Émilie de Turckheim :

Alors ce n'était pas une protection. Parce que la question de la cabane, que l'écriture soit une cabane, pour moi, c'est quelque chose de très important. Mais ce n'est pas une protection au sens où l'extérieur serait hostile. C'est une autre façon d'explorer l'extérieur. C'est un rapport au monde qui passe par le besoin de faire un pas de côté et d'observer les choses plutôt que d'être noyé dans le bruit dans le monde.

Philippe Chauveau :

Vous avez un parcours scolaire, universitaire, vous avez fait de grandes écoles, mais avec toujours cette envie de l'écriture et l'envie d'être publié aussi. Ça veut dire que vous ne vous êtes pas contenté d'inventer des histoires pour vous même. Vous avez eu envie de les partager. Aujourd'hui, comment expliquez-vous cela? Pourquoi cette envie de partager votre travail d'auteur?

Émilie de Turckheim :

Ça correspond à un moment très précis de ma vie. Je ne pensais pas du tout publier. Je n'y pensais pas. Je ne me posais pas la question. Et quand j'ai eu l'âge de 22-23 ans, je me souviens que mon meilleur ami a écrit un roman, un manuscrit, qu'il a envoyé à peu près à tous les éditeurs de Paris.
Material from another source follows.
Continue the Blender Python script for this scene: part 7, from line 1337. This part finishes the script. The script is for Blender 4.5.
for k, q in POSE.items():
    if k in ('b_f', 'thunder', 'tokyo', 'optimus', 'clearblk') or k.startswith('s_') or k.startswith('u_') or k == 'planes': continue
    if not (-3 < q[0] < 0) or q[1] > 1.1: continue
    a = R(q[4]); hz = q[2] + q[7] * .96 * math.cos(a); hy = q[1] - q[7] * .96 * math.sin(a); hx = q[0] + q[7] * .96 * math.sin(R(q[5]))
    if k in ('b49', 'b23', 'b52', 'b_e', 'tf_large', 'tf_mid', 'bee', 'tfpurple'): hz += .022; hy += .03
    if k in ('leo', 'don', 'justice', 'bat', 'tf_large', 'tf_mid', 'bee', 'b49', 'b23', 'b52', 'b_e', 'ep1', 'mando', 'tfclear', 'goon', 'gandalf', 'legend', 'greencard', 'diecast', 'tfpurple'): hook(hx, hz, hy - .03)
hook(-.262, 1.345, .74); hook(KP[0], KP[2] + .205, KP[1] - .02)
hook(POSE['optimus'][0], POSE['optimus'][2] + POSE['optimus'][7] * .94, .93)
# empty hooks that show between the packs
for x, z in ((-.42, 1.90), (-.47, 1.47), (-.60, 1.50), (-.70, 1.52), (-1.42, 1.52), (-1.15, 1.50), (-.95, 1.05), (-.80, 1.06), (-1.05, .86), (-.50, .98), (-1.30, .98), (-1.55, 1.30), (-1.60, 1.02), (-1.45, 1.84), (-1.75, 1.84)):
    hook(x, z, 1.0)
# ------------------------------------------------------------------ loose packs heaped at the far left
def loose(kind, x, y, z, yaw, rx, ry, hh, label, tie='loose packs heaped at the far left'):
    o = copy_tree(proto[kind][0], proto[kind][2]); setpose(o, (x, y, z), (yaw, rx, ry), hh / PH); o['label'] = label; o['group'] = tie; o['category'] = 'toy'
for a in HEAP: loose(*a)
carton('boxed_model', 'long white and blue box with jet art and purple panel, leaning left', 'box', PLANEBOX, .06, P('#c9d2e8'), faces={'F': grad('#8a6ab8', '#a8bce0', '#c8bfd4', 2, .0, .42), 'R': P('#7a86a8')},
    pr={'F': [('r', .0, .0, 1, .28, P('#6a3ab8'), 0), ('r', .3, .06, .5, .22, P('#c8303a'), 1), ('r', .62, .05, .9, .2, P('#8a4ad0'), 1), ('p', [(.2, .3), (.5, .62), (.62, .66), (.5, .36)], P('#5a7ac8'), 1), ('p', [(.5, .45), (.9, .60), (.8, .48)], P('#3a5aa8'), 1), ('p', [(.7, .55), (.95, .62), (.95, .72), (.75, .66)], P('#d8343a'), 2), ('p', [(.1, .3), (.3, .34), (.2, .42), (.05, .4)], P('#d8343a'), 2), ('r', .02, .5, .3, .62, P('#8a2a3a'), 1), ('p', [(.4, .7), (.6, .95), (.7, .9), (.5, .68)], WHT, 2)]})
Il a reçu 150 refus, des lettres types et je me suis dit : il a écrit ce livre, il a eu le courage de l'envoyer à plein d'éditeurs, tout le monde lui a dit non et il n'en est pas mort. Donc je vais en faire autant.

Philippe Chauveau :

Je disais en préambule, vous avez une douzaine de titres à votre actif. Les amants terrestres, Héloïse est chauve, Le joli mois de mai et plus proche de nous, Popcorn mélodies, entre autres. Si vous deviez définir le fil rouge qui unit tous ces titres? Et puis, en parallèle, comment vous êtes vous vu évoluer en tant qu'auteur?

Émilie de Turckheim :

Alors, le fil rouge, il n'est pas de thématique. Je pense que c'est plus une question de ce que j'explore dans l'écriture et qui est du côté du corps, des sensations, de la subtilité des réactions, des images qu'on a en société, de l'idée qu'on se fait des gens et à quel point on découvre qu'ils sont différents de leurs visages, de leurs chaises, de leur parole. C'est tout ce qui se cache. C'est la subtilité dans la littérature, qui m'a toujours émue. C'est le fait que on croit quelque chose comme on voit une poupée russe. Et puis, on ouvre une autre poupée à l'intérieur, il y en a une autre et indéfiniment il y a un monde dans le monde. Voilà, j'ai creusé ça. J'ai par contre des lieux qui reviennent souvent. Là, ça se passe aux États-Unis. Ce n’est pas la première fois, mais la troisième fois. C'est un lieu où j'ai passé quelques années très marquantes de mon enfance et je vois bien que j'y reviens sans cesse. Je suis arrivée vers l'âge de 5-6 ans aux Etats-Unis. J'ai assez peu de souvenirs avant, donc mes vrais premiers souvenirs d'enfance sont tous associés aux Etats-Unis et à la langue anglaise. Je pense que si il y a un fil rouge, c'est peut être cet amour de la langue anglaise et des paysages américains qui revient de façon régulière et que je nourrie avec le temps et qui ne peut pas s'empêcher de revenir.

Philippe Chauveau :

Justement, vous aimez jouer avec les mots, vous aimez peut être parfois un peu brouiller les pistes pour vos lecteurs. Pourquoi cette appétence aussi pour les ateliers d'écriture auxquels vous participez alors?

Émilie de Turckheim :

Les ateliers d'écriture, c'est marrant parce qu'avant d'en faire, je me disais mais quelle escroquerie! C'est absurde, ça ne veut rien dire un atelier d'écriture. Je suis bien placée pour savoir que l'on n'apprend pas à écrire, ça n'a pas de sens. Finalement, je me rends compte qu'il se passe autre chose dans un atelier d'écriture. On se retrouve et plusieurs personnes à écrire en même temps. Ce qui n'arrive pas dans la vie quand on écrit, c'est une activité terriblement solitaire, et le fait d'avoir des gens à côté de soi qui écrivent, ça change tout. On écrit et tout de suite des gens vont écouter ce texte et poser des mots sur ces textes.

Philippe Chauveau :

Vous avez l'impression que vous vous enrichissez vous même sur le plan de l'écriture avec ces ateliers?

Émilie de Turckheim :

Je ne sais pas si ça change ma façon d'écrire, mais ça change la question de la solitude. On peut se dire qu'on n'est pas totalement foutu et seul avec ce qu'on écrit et que le regard des autres n'est pas seulement un regard de jugement. Il a un regard qui peut pousser l'écriture quelque part.

Philippe Chauveau :

Votre actualité, Émilie de Turckheim, Lunchbox publié chez Gallimard.